TORONTO (AP) ? Canadian auto workers at GM have voted to accept the new contract that their union leadership negotiated last week, the union said Thursday.
The Canadian Auto Workers union said 73 percent of its GM members accepted the four-year deal. The union said about half of the 5,500 workers at GM Canada cast ballots.
The union leadership also reached an agreement with Ford last week and Chrysler this week. Ford workers voted in favor of their deal last weekend and Chrysler workers are set to vote on their tentative agreement this weekend.
GM and Chrysler matched the deal the union reached with Ford.
The contracts cut wages for new hires and freeze pay for current workers. But the contracts also give them lump-sum payments to cover inflation and for ratifying the deal.
The deals with the three Detroit automakers avoided strikes and the possibility production will move to the United States in the next four years.
David Wenner, a General Director at GM, said Thursday they would work with the union over the next four years to enhance the competitiveness of the Canadian operations.
The auto companies had said Canada was the most expensive place in the world to make cars and trucks, and warned they could move production south if the CAW didn't cut costs. The CAW represents about 21,000 auto workers in Canada and about 16 percent of auto production in North America.
Canada's advantages in the past ? a weak Canadian dollar and government health care ? have all but vanished compared with U.S. factories.
Under the agreement new workers will receive 60 percent of the current top wage of $33.89 Canadian dollars (US$34.74). That would mean new workers would be paid around CA$20.33 ($20.84). They can move up the wage scale and reach the top wage in 10 years.

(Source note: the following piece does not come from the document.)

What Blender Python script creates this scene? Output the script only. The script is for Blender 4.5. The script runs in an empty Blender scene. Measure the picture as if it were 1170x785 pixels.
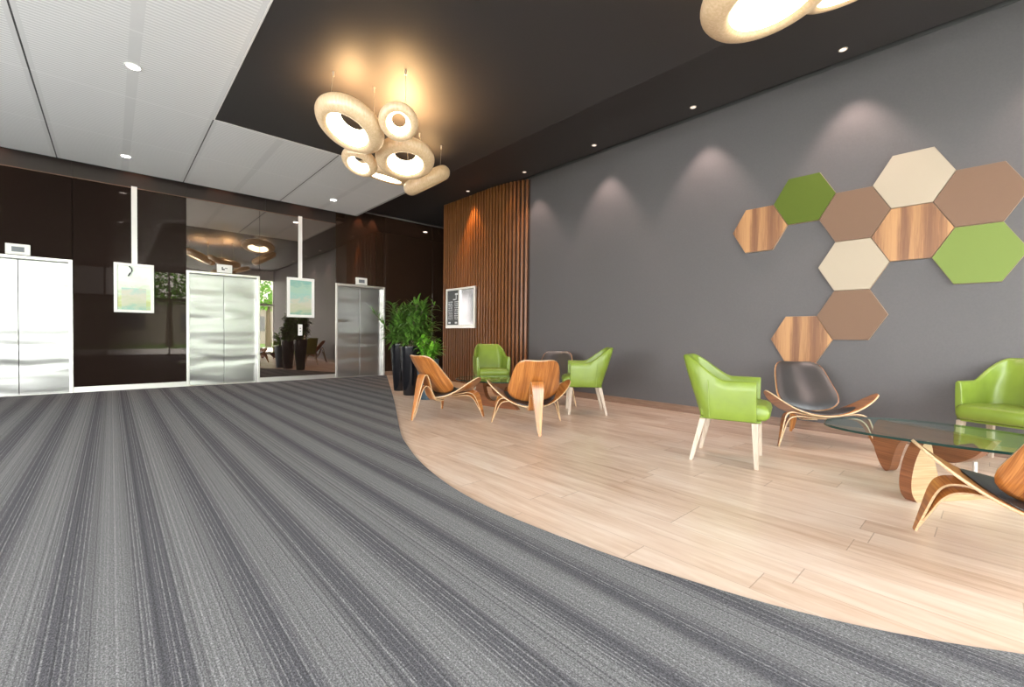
import bpy, bmesh, math, random
from mathutils import Vector, Matrix
PI = math.pi
rnd = random.Random(7)
C = bpy.context.scene.collection

# ------------------------------------------------------------------ helpers
def link(name, me, mats=None, parent=None):
    o = bpy.data.objects.new(name, me); C.objects.link(o)
    if mats:
        for m in (mats if isinstance(mats, (list, tuple)) else [mats]): me.materials.append(m)
    if parent: o.parent = parent
    return o
def mesh(name, vs, fs, mats, parent=None, smooth=False, mi=None):
    me = bpy.data.meshes.new(name); me.from_pydata([tuple(v) for v in vs], [], fs)
    bm = bmesh.new(); bm.from_mesh(me); bmesh.ops.recalc_face_normals(bm, faces=bm.faces); bm.to_mesh(me); bm.free()
    if mi:
        for p, i in zip(me.polygons, mi): p.material_index = i
    if smooth:
        for p in me.polygons: p.use_smooth = True
    return link(name, me, mats, parent)
class MB:
    def __init__(s): s.v = []; s.f = []; s.m = []
    def add(s, vs, fs, mi=0):
        n = len(s.v); s.v += [Vector(v) for v in vs]; s.f += [tuple(i+n for i in f) for f in fs]
        s.m += (mi if isinstance(mi, list) else [mi]*len(fs)); return s
    def box(s, x0, x1, y0, y1, z0, z1, mi=0):
        return s.add([(x0,y0,z0),(x1,y0,z0),(x1,y1,z0),(x0,y1,z0),(x0,y0,z1),(x1,y0,z1),(x1,y1,z1),(x0,y1,z1)],
              [(0,3,2,1),(4,5,6,7),(0,1,5,4),(1,2,6,5),(2,3,7,6),(3,0,4,7)], mi)
    def prism(s, pts, z0, z1, mi=0):
        n = len(pts); vs = [(p[0],p[1],z0) for p in pts]+[(p[0],p[1],z1) for p in pts]
        fs = [tuple(reversed(range(n))), tuple(range(n,2*n))]+[(i,(i+1)%n,(i+1)%n+n,i+n) for i in range(n)]
        return s.add(vs, fs, mi)
    def cyl(s, cx, cy, z0, z1, r0, r1=None, n=20, mi=0):
        r1 = r0 if r1 is None else r1
        vs = [(cx+r0*math.cos(2*PI*i/n), cy+r0*math.sin(2*PI*i/n), z0) for i in range(n)]+[(cx+r1*math.cos(2*PI*i/n), cy+r1*math.sin(2*PI*i/n), z1) for i in range(n)]
        fs = [tuple(reversed(range(n))), tuple(range(n,2*n))]+[(i,(i+1)%n,(i+1)%n+n,i+n) for i in range(n)]
        return s.add(vs, fs, mi)
    def tube(s, pts, r, n=8, mi=0):
        pts = [Vector(p) for p in pts]; vs = []; up = None
        for i, p in enumerate(pts):
            t = (pts[min(i+1,len(pts)-1)]-pts[max(i-1,0)]).normalized()
            a = Vector((0,0,1)) if abs(t.z) < .9 else Vector((1,0,0))
            u = t.cross(a).normalized(); w = t.cross(u)
            for k in range(n): vs.append(p+u*r*math.cos(2*PI*k/n)+w*r*math.sin(2*PI*k/n))
        fs = [tuple(range(n)), tuple(reversed(range(len(vs)-n, len(vs))))]
        for i in range(len(pts)-1):
            for k in range(n): fs.append((i*n+k, i*n+(k+1)%n, (i+1)*n+(k+1)%n, (i+1)*n+k))
        return s.add(vs, fs, mi)
    def build(s, name, mats, parent=None, smooth=False, bevel=0, seg=2):
        o = mesh(name, s.v, s.f, mats, parent, smooth, s.m)
        if bevel:
            b = o.modifiers.new('bevel', 'BEVEL'); b.width = bevel; b.segments = seg; b.limit_method = 'ANGLE'; b.harden_normals = False
        return o
def tag(o, label=None, cat=None, group=None, kind=None):
    for k, v in (('label', label), ('category', cat), ('group', group), ('kind', kind)):
        if v: o[k] = v
    return o
def empty(name, loc=(0,0,0), rz=0, **k):
    o = bpy.data.objects.new(name, None); C.objects.link(o); o.location = loc; o.rotation_euler = (0,0,rz)
    o.empty_display_size = .1
    return tag(o, **k)
def struct(o): o['kind'] = 'structure'; return o
def kids(o): return [c for c in C.objects if c.parent == o]
def copy_tree(o, parent=None):
    c = o.copy(); C.objects.link(c)
    if parent: c.parent = parent
    for ch in kids(o): copy_tree(ch, c)
    return c
def smoothby(o, ang=40):
    me = o.data; bm = bmesh.new(); bm.from_mesh(me)
    for f in bm.faces: f.smooth = True
    for e in bm.edges:
        e.smooth = not (len(e.link_faces) == 2 and e.calc_face_angle(0) > math.radians(ang))
    bm.to_mesh(me); bm.free(); return o

# ------------------------------------------------------------------ materials
def mat(name):
    m = bpy.data.materials.new(name); m.use_nodes = True; nt = m.node_tree
    return m, nt, nt.nodes['Principled BSDF']
def P(name, col, rough=.5, metal=0, ior=None, emis=None, es=0, coat=0, spec=None, sheen=0):
    m, nt, b = mat(name)
    b.inputs['Base Color'].default_value = (*col, 1); b.inputs['Roughness'].default_value = rough; b.inputs['Metallic'].default_value = metal
    if ior: b.inputs['IOR'].default_value = ior
    if spec is not None: b.inputs['Specular IOR Level'].default_value = spec
    if coat: b.inputs['Coat Weight'].default_value = coat; b.inputs['Coat Roughness'].default_value = .1
    if emis: b.inputs['Emission Color'].default_value = (*emis, 1); b.inputs['Emission Strength'].default_value = es
    if sheen: b.inputs['Sheen Weight'].default_value = sheen
    return m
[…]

U.S. workers at the Detroit automakers approved a similar two-tier wage agreement five years ago, but in those agreements, workers don't automatically get the top wage after 10 years.
In addition, the United Auto Workers union in the U.S. has agreed to steeper concessions than the CAW, making U.S. labor costs cheaper. Going into the talks, the Detroit automakers were paying an estimated $60 to $62 an hour for labor and benefits in Canada, compared with $50 an hour at Chrysler, $56 at Ford and $58 at GM, according to the Center for Automotive Research, a nonprofit research group.
The federal Canadian and Ontario province governments worked in tandem with the U.S. government on auto bailouts in 2009 to maintain Canada's share of North American auto production. Canada's share peaked at 3.2 million cars in 1999, about 17.4 percent of North American production. In 2011, Canada produced 2.1 million vehicles, or about 16 percent.